David K. April 7, 2018
I presently teach classes on cooking via the Oregon Food Bank. People really don't know the basics of cooking anymore it seems. I had to teach people how to make a salad, how to do any of the cuts, and so on. There don't seem to be many good, basic cookbooks out there.
Jan W. April 22, 2017
I think being afraid of high heat is definitely one of the most common issues I've seen with people learning to cook. Of course, it takes a bit of experimentation to get used to your pans and cooktop (especially if you're using something like an induction cooktop with few visual cues except in the pan itself). For me, once I was able to put the 'turn up the gas' without fear, so to speak, my cooking vastly improved. I cooked meat and fish cooked with a better crust and more evenly, and sauteed vegetables more quickly and I didn't miss the tipping point where they start to become overdone nearly as often. Oh and making pad thai and paella de mariscos gave results signficantly more tasty than before. It was then that I realized why pro chefs wanted ranges with maximum BTU burners. You'll never get bored watching your dish cook again!
Rick April 22, 2017
Most of these come down to a lack of recognition that the beginner IS a beginner and that when you are, the best thing to do is follow the recipe, don't substitute, do what's written, how it's written. Then, once you can do that and as you gain experience, you'll develop a feel for what can be left out, what you want more of or less of, what things can be subbed for other things, etc.

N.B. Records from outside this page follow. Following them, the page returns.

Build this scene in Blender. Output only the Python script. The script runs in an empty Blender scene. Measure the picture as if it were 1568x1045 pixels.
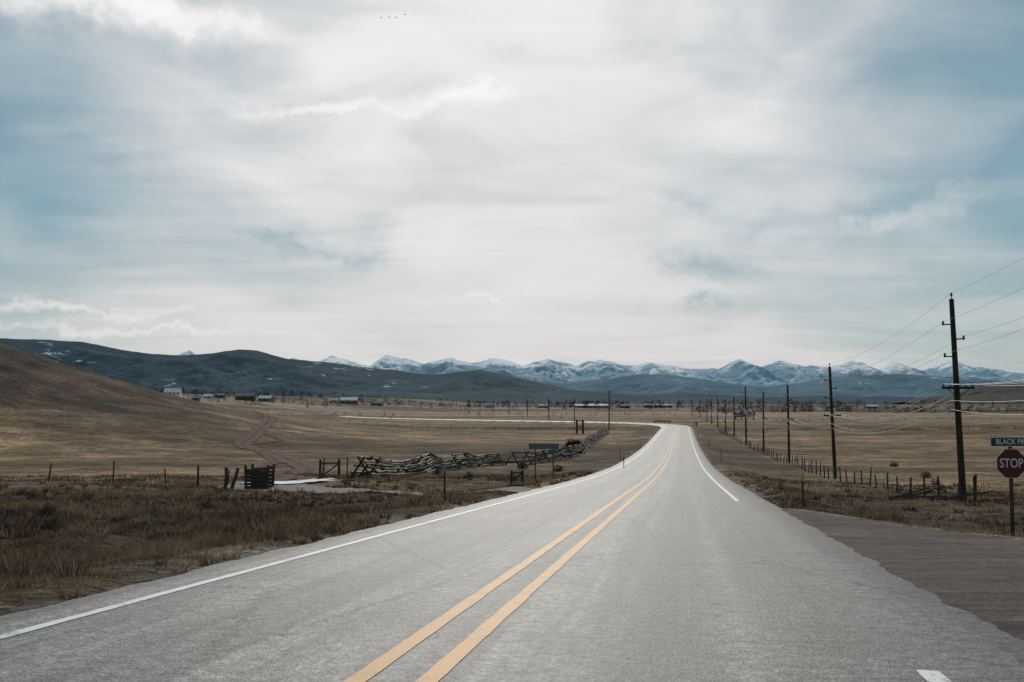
import bpy, math, random
import numpy as np
from mathutils import Vector
random.seed(3); rng=np.random.default_rng(5)
scene=bpy.context.scene
PI=math.pi
# ------------------------------------------------------------------ noise
_T=np.random.default_rng(11).random(65536)
def vnoise(x,y,seed=0):
    x=np.asarray(x,float); y=np.asarray(y,float)
    ix=np.floor(x).astype(np.int64); iy=np.floor(y).astype(np.int64)
    fx=x-ix; fy=y-iy
    fx=fx*fx*fx*(fx*(fx*6-15)+10); fy=fy*fy*fy*(fy*(fy*6-15)+10)
    def h(a,b):
        return _T[((a*73856093)^(b*19349663)^(seed*83492791+977))&0xFFFF]
    a=h(ix,iy);b=h(ix+1,iy);c=h(ix,iy+1);d=h(ix+1,iy+1)
    return (a*(1-fx)+b*fx)*(1-fy)+(c*(1-fx)+d*fx)*fy
def fbm(x,y,o=4,seed=0,g=.5):
    s=0;a=1;t=0
    for i in range(o):
        s=s+a*vnoise(x*2**i+i*17.3,y*2**i+i*9.1,seed+i); t+=a; a*=g
    return s/t
def ridged(x,y,o=5,seed=0,g=.5):
    s=0;a=1;t=0
    for i in range(o):
        s=s+a*(1-abs(2*vnoise(x*2**i+i*7.7,y*2**i+i*3.1,seed+i)-1)); t+=a; a*=g
    return s/t
def S(t):
    t=np.clip(t,0,1); return t*t*(3-2*t)
# ------------------------------------------------------------------ mesh helpers
def raw_mesh(name,verts,faces,k,mat=None,smooth=False,col=None,uv=None,colname='Col'):
    me=bpy.data.meshes.new(name)
    verts=np.ascontiguousarray(verts,dtype=np.float32).reshape(-1,3)
    faces=np.ascontiguousarray(faces,dtype=np.int32).reshape(-1,k)
    me.vertices.add(len(verts)); me.vertices.foreach_set('co',verts.ravel())
    me.loops.add(faces.size); me.loops.foreach_set('vertex_index',faces.ravel())
    me.polygons.add(len(faces)); me.polygons.foreach_set('loop_start',np.arange(0,faces.size,k,dtype=np.int32))
    if smooth: me.polygons.foreach_set('use_smooth',np.ones(len(faces),dtype=bool))
    me.update(calc_edges=True)
    if col is not None:
        ca=me.color_attributes.new(colname,'FLOAT_COLOR','POINT')
        c=np.ones((len(verts),4),np.float32); c[:,:3]=col
        ca.data.foreach_set('color',c.ravel())
    if uv is not None:
        ul=me.uv_layers.new(name='UVMap')
        ul.data.foreach_set('uv',np.ascontiguousarray(uv[faces.ravel()],dtype=np.float32).ravel())
    ob=bpy.data.objects.new(name,me); scene.collection.objects.link(ob)
    if mat: me.materials.append(mat)
    return ob
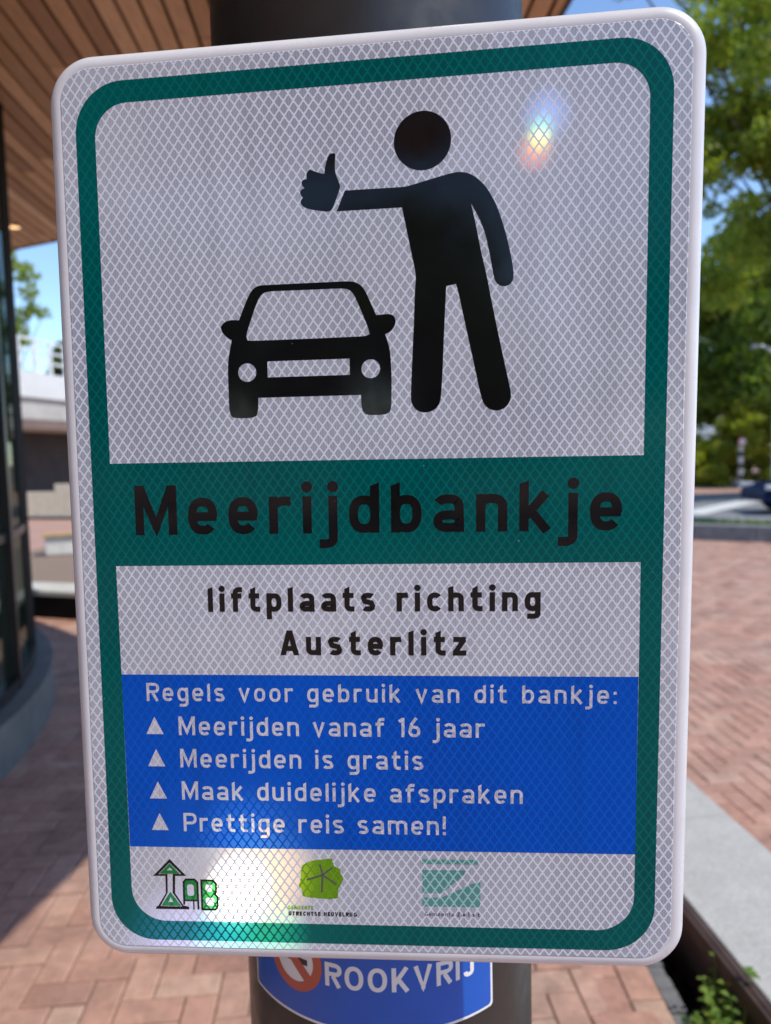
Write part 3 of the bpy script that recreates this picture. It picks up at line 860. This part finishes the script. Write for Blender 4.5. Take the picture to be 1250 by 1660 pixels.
def leafcloud(mb, rs, centers, n, size, spread):
    C_ = np.array([c[:3] for c in centers]); R3 = np.array([c[3] for c in centers])
    idx = rs.choice(len(C_), n, p=R3 ** 2 / (R3 ** 2).sum())
    d = rs.normal(size=(n, 3)); d /= np.linalg.norm(d, axis=1)[:, None]
    p = C_[idx] + d * (R3[idx] * rs.random(n) ** .45)[:, None] * np.array([1, 1, spread])
    a = rs.normal(size=(n, 3)); a /= np.linalg.norm(a, axis=1)[:, None]
    b = np.cross(a, rs.normal(size=(n, 3))); b /= np.linalg.norm(b, axis=1)[:, None]
    s_ = size * (.6 + .8 * rs.random(n))[:, None]
    V = np.stack([p - a * s_, p + b * s_ * .42 - a * s_ * .1, p + a * s_, p - b * s_ * .42 - a * s_ * .1], 1).reshape(-1, 3)
    F = np.arange(n * 4).reshape(n, 4)
    mb.add(V.tolist(), F.tolist())

def tree(name, loc, H, trunk_r, crown, n, size, mat, label, cat, group=None, seed=1, fork=.35, spread=.8, clumps=60, shell=.45, group2=None):
    """crown: list of ellipsoids (dx, dy, z, rx, rz)"""
    rs = np.random.RandomState(seed)
    t = empty(name, loc, 0, label, cat, group)
    cs = []
    for (dx, dy, z, rx, rz) in crown:
        m = max(3, int(clumps * rx * rz / sum(c[3] * c[4] for c in crown)))
        for _ in range(m):
            d = rs.normal(size=3); d /= np.linalg.norm(d)
            q = rs.random() ** shell
            cs.append((dx + d[0] * rx * q, dy + d[1] * rx * q, z + d[2] * rz * q, rs.uniform(.14, .30) * rx))
    tr = MB()
    top = Vector((0, 0, H * fork))
    tr.tube([(0, 0, -.1), (.03, .02, H * fork * .5), top], [trunk_r * 1.25, trunk_r, trunk_r * .85], 10)
    for c in cs[::5]:
        e = Vector(c[:3]); mid = top.lerp(e, .5) + Vector((rs.uniform(-.2, .2), rs.uniform(-.2, .2), rs.uniform(0, .4)))
        tr.tube([top - Vector((0, 0, .2)), mid, e], [trunk_r * .32, trunk_r * .17, .012], 5, cap=False)
    tr.build('trunk', M_bark, t)
    mb = MB(); leafcloud(mb, rs, cs, n, size, spread)
    mb.build('crown', mat, t)
    return t

# right hand side, near to far
tree('deciduous_tree', (8.6, 14.2, 0), 12, .15, [(-.6, 0, 6.0, 2.6, 1.9), (-2.2, -.3, 9.0, 2.3, 2.3), (-3.6, -.6, 10.7, 1.6, 1.2), (.3, .2, 10.2, 2.4, 2.0), (-2.0, 0, 6.6, 1.5, 1.2), (-1.9, .3, 7.3, 1.6, 1.0), (-2.4, .2, 8.0, 1.4, 1.0)], 50000, .075, M_leaf1,
     'tall loose light green tree nearest the plaza, sky showing through its top', 'tree', seed=3, clumps=150)
tree('deciduous_tree', (12.6, 22.5, 0), 9, .2, [(0, 0, 4.6, 3.0, 2.6), (-2.6, .5, 4.4, 2.0, 2.2), (2.4, 0, 5.2, 2.4, 2.6), (-1.2, .4, 6.6, 2.2, 1.6)], 34000, .14, M_leaf2,
     'dark green dense tree below the tall light tree, above the hedge', 'tree', seed=5, clumps=120, spread=.9)
tree('deciduous_tree', (17.5, 31.5, 0), 13, .25, [(0, 0, 7.4, 4.0, 3.8), (-3.4, 0, 6.2, 2.8, 3.4), (-1, 0, 4, 4, 2.5)], 26000, .20, M_leaf2,
     'large dark tree farthest back behind the hedge, right of the sign', 'tree', seed=8, clumps=90, spread=.9)
for i, (x, y_, rx, hz, lb) in enumerate(((12.9, 30.6, 1.6, 1.9, 'yellow green hedge shrub beside the road, leftmost next to the sign edge'),
                                         (15.0, 30.0, 1.5, 3.4, 'yellow green hedge shrub behind the banded marker post'),
                                         (17.2, 30.6, 1.9, 3.6, 'yellow green hedge shrub right of the marker post, above the blue car'))):
    tree('hedge_shrub', (x, y_, 0), 1.6, .05, [(0, 0, hz * .5, rx, hz * .52)], 11000, .11, M_hedge, lb, 'shrub', 'shrubs along the road', seed=20 + i, clumps=70, fork=.2)
# left hand tree behind the viaduct
tree('deciduous_tree', (-20.9, 42, 0), 15, .22, [(0, 0, 10.2, 3.0, 4.0), (-1.5, 0, 7.5, 2.8, 2.5)], 5200, .17, M_leaf1,
     'thin light green tree behind the viaduct railing, left of the sign', 'tree', seed=31, clumps=46)
tree('deciduous_tree', (-17.6, 46, 0), 8, .3, [(0, 0, 6.8, 3.0, 2.0)], 7000, .24, M_leaf2,
     'low dark tree top rising just over the viaduct railing', 'tree', seed=33, clumps=40)

# trees across the plaza behind the camera: what the glossy prints mirror
for i, (x, y_, H_, lb) in enumerate(((-1.5, -13, 6.5, 'broad tree across the plaza behind the camera, left'), (4.8, -15, 7.5, 'broad tree across the plaza behind the camera, middle'), (-8.5, -16, 8, 'broad tree across the plaza behind the camera, far left'))):
    tree('deciduous_tree', (x, y_, 0), H_, .18, [(0, 0, H_ * .5, 3.4, H_ * .42)], 9000, .22, M_leaf2, lb, 'tree', seed=60 + i, clumps=50)
tree('deciduous_tree', (-4.6, 25.5, 0), 9, .2, [(0, 0, 5.2, 3.0, 3.6)], 12000, .2, M_leaf2,
     'broad dark tree on the plaza behind the sign, mirrored in the round glass front', 'tree', seed=71, clumps=60)
# plants in the bed
def plant(x, y_, z, seed, h, nst, label):
    rs = random.Random(seed)
    t = empty('bed_plant', (x, y_, z), 0, label, 'plant', 'plants in the dark bed')
    st, lf = MB(), MB()
    for s_ in range(nst):
        a = rs.uniform(0, 2 * pi); lean = rs.uniform(.1, .5)
        hh = h * rs.uniform(.6, 1.1)
        pts = [Vector((cos(a) * lean * hh * u * u + .02 * cos(a), sin(a) * lean * hh * u * u + .02 * sin(a), hh * u)) for u in [i / 6 for i in range(7)]]
        st.tube(pts, [.003 - .0003 * i for i in range(7)], 5)
        for i in range(1, 7):
            for side in (-1, 1):
                d = Vector((cos(a + side * 1.4 + rs.uniform(-.4, .4)), sin(a + side * 1.4 + rs.uniform(-.4, .4)), rs.uniform(-.1, .5))).normalized()
                L_ = rs.uniform(.028, .045) * (1.1 - i * .06)
                wv = d.cross(Vector((0, 0, 1))).normalized() * L_ * .34
                p = pts[i]; sag = Vector((0, 0, -L_ * .15))
                up_ = Vector((0, 0, L_ * .1))
                lf.add([p, p + d * L_ * .4 + wv + up_, p + d * L_ + sag, p + d * L_ * .4 - wv + up_, p + d * L_ * .5 - up_ * .3],
                       [(0, 4, 1), (1, 4, 2), (2, 4, 3), (3, 4, 0)], .5, True)
    st.build('stem', M_plant, t); lf.build('foliage', M_plant, t)
    return t
plant(.885, 1.98, -.1, 1, .16, 10, 'small bright green plant leaning over the grey edging, lowest left of the bed')
plant(.925, 2.05, -.1, 2, .25, 5, 'taller leafy green plant with one pale shoot against the brown steel side')
plant(.94, 1.93, -.1, 3, .26, 13, 'bushy green plant in the bottom right corner, partly cut off')

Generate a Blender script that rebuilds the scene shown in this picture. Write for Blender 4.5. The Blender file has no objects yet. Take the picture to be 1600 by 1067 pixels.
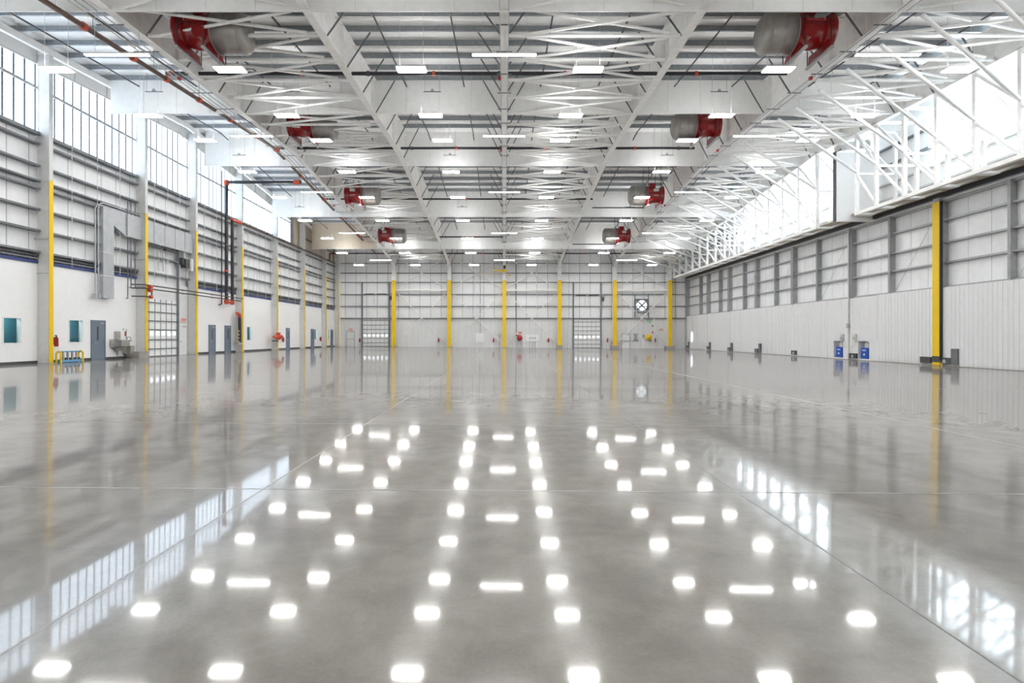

But it all starts by realizing that you DON'T know a lot and letting yourself learn.
Can I. April 21, 2017
While I agree that it's essential to read the recipe all the way through before cooking, it's not always necessary to do the mise. Lots of times this just adds to the overall cooking time and makes cooking seem more daunting for an inexperienced cook. It's ok to start cooking the chicken before you've chopped the shallot for the pan sauce. Or to measure the dry ingredients while you're creaming the butter for cookies in a mixer.

As for apologizing for mistakes, the mantra in our house is, "It's just dinner."
Sarah J. April 21, 2017
Amen to that mantra!!
AS April 21, 2017
Doubling a recipe so that I can make the most of the things i'm buying for the recipe--it's ok to have half an onion or some extra cheese leftover or half a bag of lentils.
Smaug April 21, 2017
Well, since you ask- one mistake I've left behind is allowing people to talk me into oversalting and overfatting. Or otherwise telling me what I like.
Whiteantlers April 22, 2017
No one asked.
Smaug April 22, 2017
Perhaps you should try reading the article to the end.